_Task objective_.
Restate the data exactly as given and keep the pictures out.

☆ ☆ ☆

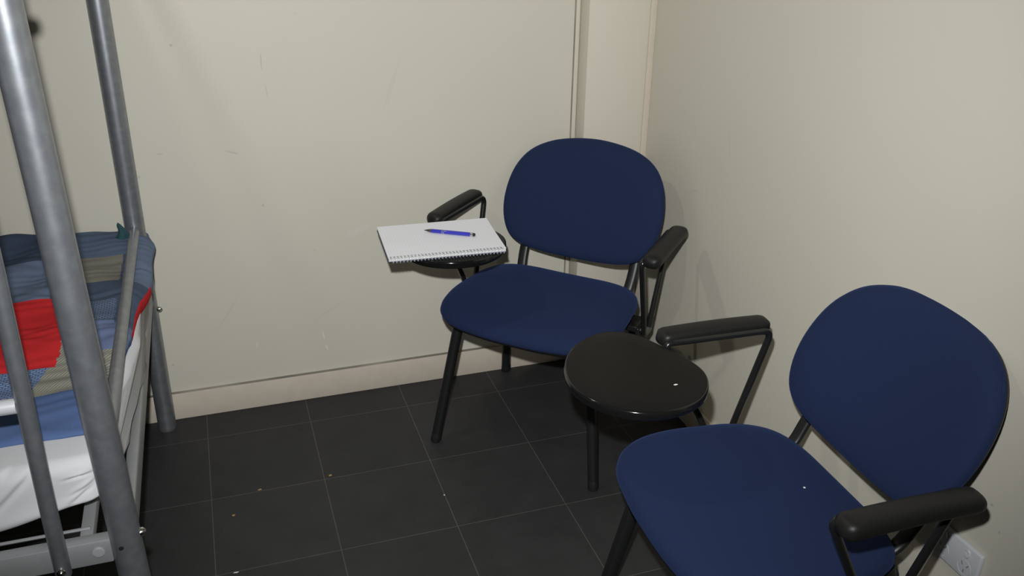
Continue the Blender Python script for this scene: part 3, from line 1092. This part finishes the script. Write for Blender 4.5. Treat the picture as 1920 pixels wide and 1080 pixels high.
# ------------------------------------------------------------------ power outlet
OX, OY0, OY1, OZ0, OZ1 = WX, -1.440, -1.320, .3205, .3945
outlet = empty('power_outlet', (OX, (OY0 + OY1) / 2, OZ0))
tag(outlet, 'white double power outlet low on the right wall behind the near chair', 'power outlet')
cy = (OY0 + OY1) / 2
bm = bmesh.new()
box(bm, (-.011, OY0 - cy, 0), (0, OY1 - cy, OZ1 - OZ0), .0035, 3)
link('face_plate', bm, M_plate, outlet)
H = OZ1 - OZ0
for s, up_ in ((-1, 1), (1, 0)):
    yc = s * -.029
    bm = bmesh.new()
    ys, zs = yc + .012 * 0, H - .016
    rings = []
    for xx, k in ((-.0105, 1), (-.0128, 1), (-.0138, .9), (-.0140, .5)):
        rings.append([(xx - (.0012 if (a_ > 0) == bool(up_) else 0) * (1 if k > .4 else 0), ys + .0062 * k * c_, zs + .0092 * k * a_) for c_, a_ in sect(24, 1, 1, 2.4)])
    loft(bm, rings)
    link('switch', bm, M_plate, outlet)
    bm = bmesh.new()
    zc = .025
    for (dy, dz, ang) in ((-.0068, .006, 30), (.0068, .006, -30), (0, -.0085, 0)):
        a = math.radians(ang)
        hw, hh = .0011, .0038
        c, s_ = math.cos(a), math.sin(a)
        q = [(y_ * c - z_ * s_, y_ * s_ + z_ * c) for y_, z_ in ((-hw, -hh), (hw, -hh), (hw, hh), (-hw, hh))]
        loft(bm, [[(xx, yc + dy + y_, zc + dz + z_) for y_, z_ in q] for xx in (-.0105, -.0112)])
    tag(link('pin_slots', bm, M_plate_dark, outlet, smooth=False), 'three grey pin slots')
    bm = bmesh.new()
    n = 32
    pth = [(-.0111, yc + .0165 * math.cos(2 * PI * i / n), zc + .0165 * math.sin(2 * PI * i / n)) for i in range(n + 1)]
    tube(bm, pth, .0006, n=6, up=(1, 0, 0))
    link('socket_ring', bm, M_plate, outlet)

# ------------------------------------------------------------------ crumbs on the floor
def crumb(name, x, y, z, s, m, label, cat, group=None):
    bm = bmesh.new()
    bmesh.ops.create_icosphere(bm, subdivisions=2, radius=1)
    for v in bm.verts:
        k = 1 + .25 * math.sin(5 * v.co.x + 3 * v.co.y + 40 * x) + .15 * math.sin(9 * v.co.z + 20 * y)
        v.co = Vector((v.co.x * s[0] * k, v.co.y * s[1] * k, (v.co.z * k + .8) * s[2]))
    o = link(name, bm, m, loc=(x, y, z))
    return tag(o, label, cat, group)


GC = 'crumbs on the floor tiles'
crumb('crumb', .318, -.288, 0, (.0045, .003, .002), M_crumb, 'tan crumb on the floor just right of a tile joint, nearest the corner chair', 'crumb', GC)
crumb('crumb', .126, -.295, 0, (.005, .002, .0018), M_crumb, 'thin tan crumb lying on a tile joint in mid floor', 'crumb', GC)
crumb('crumb', .052, -.385, 0, (.005, .003, .002), M_crumb, 'tan crumb in the middle of the tile nearest the bed post', 'crumb', GC)
crumb('lint', .046, -.604, 0, (.006, .0015, .0012), M_lint, 'pale lint on the floor at the bottom edge, nearest the camera', 'lint', GC)
crumb('lint', .599, -.467, 0, (.002, .002, .0015), M_lint, 'tiny pale speck on a tile joint in front of the chairs', 'lint', GC)
q = on_chair(CH_F, -.015, -.062, .4585)
crumb('lint', q.x, q.y, q.z, (.0022, .0022, .0010), M_lint, 'tiny white lint speck on the seat of the near chair', 'lint')
q = on_chair(CH_F, .135, .160, TOPZ)
crumb('lint', q.x, q.y, q.z, (.0042, .0018, .0010), M_lint, 'tiny pale lint speck on the empty black writing board', 'lint')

☆ ☆ ☆

_Answer to the exercise_.
Continue the Blender Python script for this scene: part 3, from line 1092. This part finishes the script. Write for Blender 4.5. Treat the picture as 1920 pixels wide and 1080 pixels high.
# ------------------------------------------------------------------ power outlet
OX, OY0, OY1, OZ0, OZ1 = WX, -1.440, -1.320, .3205, .3945
outlet = empty('power_outlet', (OX, (OY0 + OY1) / 2, OZ0))
tag(outlet, 'white double power outlet low on the right wall behind the near chair', 'power outlet')
cy = (OY0 + OY1) / 2
bm = bmesh.new()
box(bm, (-.011, OY0 - cy, 0), (0, OY1 - cy, OZ1 - OZ0), .0035, 3)
link('face_plate', bm, M_plate, outlet)
H = OZ1 - OZ0
for s, up_ in ((-1, 1), (1, 0)):
    yc = s * -.029
    bm = bmesh.new()
    ys, zs = yc + .012 * 0, H - .016
    rings = []
    for xx, k in ((-.0105, 1), (-.0128, 1), (-.0138, .9), (-.0140, .5)):
        rings.append([(xx - (.0012 if (a_ > 0) == bool(up_) else 0) * (1 if k > .4 else 0), ys + .0062 * k * c_, zs + .0092 * k * a_) for c_, a_ in sect(24, 1, 1, 2.4)])
    loft(bm, rings)
    link('switch', bm, M_plate, outlet)
    bm = bmesh.new()
    zc = .025
    for (dy, dz, ang) in ((-.0068, .006, 30), (.0068, .006, -30), (0, -.0085, 0)):
        a = math.radians(ang)
        hw, hh = .0011, .0038
        c, s_ = math.cos(a), math.sin(a)
        q = [(y_ * c - z_ * s_, y_ * s_ + z_ * c) for y_, z_ in ((-hw, -hh), (hw, -hh), (hw, hh), (-hw, hh))]
        loft(bm, [[(xx, yc + dy + y_, zc + dz + z_) for y_, z_ in q] for xx in (-.0105, -.0112)])
    tag(link('pin_slots', bm, M_plate_dark, outlet, smooth=False), 'three grey pin slots')
    bm = bmesh.new()
    n = 32
    pth = [(-.0111, yc + .0165 * math.cos(2 * PI * i / n), zc + .0165 * math.sin(2 * PI * i / n)) for i in range(n + 1)]
    tube(bm, pth, .0006, n=6, up=(1, 0, 0))
    link('socket_ring', bm, M_plate, outlet)

# ------------------------------------------------------------------ crumbs on the floor
def crumb(name, x, y, z, s, m, label, cat, group=None):
    bm = bmesh.new()
    bmesh.ops.create_icosphere(bm, subdivisions=2, radius=1)
    for v in bm.verts:
        k = 1 + .25 * math.sin(5 * v.co.x + 3 * v.co.y + 40 * x) + .15 * math.sin(9 * v.co.z + 20 * y)
        v.co = Vector((v.co.x * s[0] * k, v.co.y * s[1] * k, (v.co.z * k + .8) * s[2]))
    o = link(name, bm, m, loc=(x, y, z))
    return tag(o, label, cat, group)


GC = 'crumbs on the floor tiles'
crumb('crumb', .318, -.288, 0, (.0045, .003, .002), M_crumb, 'tan crumb on the floor just right of a tile joint, nearest the corner chair', 'crumb', GC)
crumb('crumb', .126, -.295, 0, (.005, .002, .0018), M_crumb, 'thin tan crumb lying on a tile joint in mid floor', 'crumb', GC)
crumb('crumb', .052, -.385, 0, (.005, .003, .002), M_crumb, 'tan crumb in the middle of the tile nearest the bed post', 'crumb', GC)
crumb('lint', .046, -.604, 0, (.006, .0015, .0012), M_lint, 'pale lint on the floor at the bottom edge, nearest the camera', 'lint', GC)
crumb('lint', .599, -.467, 0, (.002, .002, .0015), M_lint, 'tiny pale speck on a tile joint in front of the chairs', 'lint', GC)
q = on_chair(CH_F, -.015, -.062, .4585)
crumb('lint', q.x, q.y, q.z, (.0022, .0022, .0010), M_lint, 'tiny white lint speck on the seat of the near chair', 'lint')
q = on_chair(CH_F, .135, .160, TOPZ)
crumb('lint', q.x, q.y, q.z, (.0042, .0018, .0010), M_lint, 'tiny pale lint speck on the empty black writing board', 'lint')